Please meet Holden Caulfield, TEH rebel. The guy here is the protagonist, the essence of American writer J.D. Salinger’s masterpiece: “The Catcher in the Rye” (1951).
“Holden TEH rebel” I said before, well, he is: he is an adolescent but he’s not James Dean, he’s not a “rebel without a cause” nor a pretender who fakes his own rebellion for fashion. Some critics said, wrote that Holden Caulfield and his own life are just failures, others affirm that the days reported in the book are just a phase to him, others again that Holden is the only true adult of the story in seeing and understanding things that a lot of grown up people just don’t.
Well, I disagree: I think Holden is not a failure, I think Holden is not just a confused adolescent living a momentary period of his life at all and that yes, he’s an adult, but, according to me, this isn’t the major theme of the novel. I think Holden is so much more than this: he’s a fighter, he’s a person who mocks the ones he calls “phonies” with their own daily bread, the hypocrisy; he doesn’t have respect for fake people and that’s why he lies to them, not for adolescent reasons, not just to have fun. He always fights what he just despises, avoiding being like people he refuses: that’s what makes of Holden a rebel, but, above all, what really makes of him a great person, a rebel with a cause, is the relationship with his little sister Phoebe.
Phoebe is true, she’s just a child but she’s so damn smart, so brilliant, so wise, she’s just what Holden is not, what probably he will never be; Phoebe is Holden’s projection, she’s his rational part, she’s his shelter and he’s so in love with her, so respectful toward her that he would never lie to her, because she doesn’t deserve it and because she herself would never lie to him, to her brother, to the blood of her blood. This relationship is what makes of Holden a better person, it’s what gives meaning to this young boy’s life and what gives him strength and courage, hope and faith; this relationship is what makes him aware of his own mistakes and limits, but more than everything it is what always reminds him that it’s worthy being a rebel who fights, who never surrenders, who never gives up if this means making of the world a better place in which to live, to dream, to hope and fight and, above all, making all of this for those people who love, protect and care about you the most.
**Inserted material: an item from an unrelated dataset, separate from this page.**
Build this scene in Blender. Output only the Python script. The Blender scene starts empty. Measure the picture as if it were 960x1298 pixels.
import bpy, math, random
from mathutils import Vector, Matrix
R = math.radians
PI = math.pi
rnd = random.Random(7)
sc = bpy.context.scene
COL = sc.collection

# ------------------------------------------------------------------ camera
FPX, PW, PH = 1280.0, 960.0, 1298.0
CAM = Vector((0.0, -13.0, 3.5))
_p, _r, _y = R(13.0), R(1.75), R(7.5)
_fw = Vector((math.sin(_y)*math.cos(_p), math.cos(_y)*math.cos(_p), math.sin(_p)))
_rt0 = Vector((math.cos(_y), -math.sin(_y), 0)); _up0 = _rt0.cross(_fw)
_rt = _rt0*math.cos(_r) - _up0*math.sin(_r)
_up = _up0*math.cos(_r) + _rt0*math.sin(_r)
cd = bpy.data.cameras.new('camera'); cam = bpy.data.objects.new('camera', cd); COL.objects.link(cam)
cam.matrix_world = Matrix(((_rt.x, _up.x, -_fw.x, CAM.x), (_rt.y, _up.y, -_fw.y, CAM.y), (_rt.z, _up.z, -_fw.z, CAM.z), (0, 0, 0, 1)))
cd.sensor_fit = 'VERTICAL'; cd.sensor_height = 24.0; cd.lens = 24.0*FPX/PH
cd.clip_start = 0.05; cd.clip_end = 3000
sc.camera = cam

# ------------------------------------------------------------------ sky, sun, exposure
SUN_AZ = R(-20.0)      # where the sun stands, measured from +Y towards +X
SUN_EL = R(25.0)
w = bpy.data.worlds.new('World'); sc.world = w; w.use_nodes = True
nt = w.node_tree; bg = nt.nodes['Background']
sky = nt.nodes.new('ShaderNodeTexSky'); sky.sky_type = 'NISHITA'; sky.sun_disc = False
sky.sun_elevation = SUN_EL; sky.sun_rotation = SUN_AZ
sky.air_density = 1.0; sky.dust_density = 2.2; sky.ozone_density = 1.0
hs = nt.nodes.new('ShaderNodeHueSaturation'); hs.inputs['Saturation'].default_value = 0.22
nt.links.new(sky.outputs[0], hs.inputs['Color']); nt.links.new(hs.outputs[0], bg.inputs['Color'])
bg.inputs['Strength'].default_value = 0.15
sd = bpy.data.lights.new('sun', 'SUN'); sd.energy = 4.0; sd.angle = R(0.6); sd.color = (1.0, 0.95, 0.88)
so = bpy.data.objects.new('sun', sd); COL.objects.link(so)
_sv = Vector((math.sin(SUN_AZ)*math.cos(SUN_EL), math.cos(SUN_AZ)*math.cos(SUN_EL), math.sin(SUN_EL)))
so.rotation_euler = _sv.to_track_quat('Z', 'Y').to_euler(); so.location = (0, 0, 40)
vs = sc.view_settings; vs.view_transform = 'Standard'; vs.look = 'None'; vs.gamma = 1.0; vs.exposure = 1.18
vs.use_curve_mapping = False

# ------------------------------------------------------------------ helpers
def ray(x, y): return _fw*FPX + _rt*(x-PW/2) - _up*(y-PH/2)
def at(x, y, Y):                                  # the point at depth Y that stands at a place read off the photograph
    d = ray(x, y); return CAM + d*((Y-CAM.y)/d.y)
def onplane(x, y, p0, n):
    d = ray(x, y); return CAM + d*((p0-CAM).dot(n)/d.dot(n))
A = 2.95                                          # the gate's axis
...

I sincerely believe that who doesn’t recognize the greatness of a person, of a life like that of J.D. Salinger’s literary creature is exactly who we really must fight against: our enemy is the phony society with its false principles and values which alienate the ones who are considered to be different and dangerous or just childish rebels because of their fighter souls, because of their freedom, because of the truth in both their feelings and actions, because they never accept something just because it is what the mass accepts, because they still have the courage of their own ideas.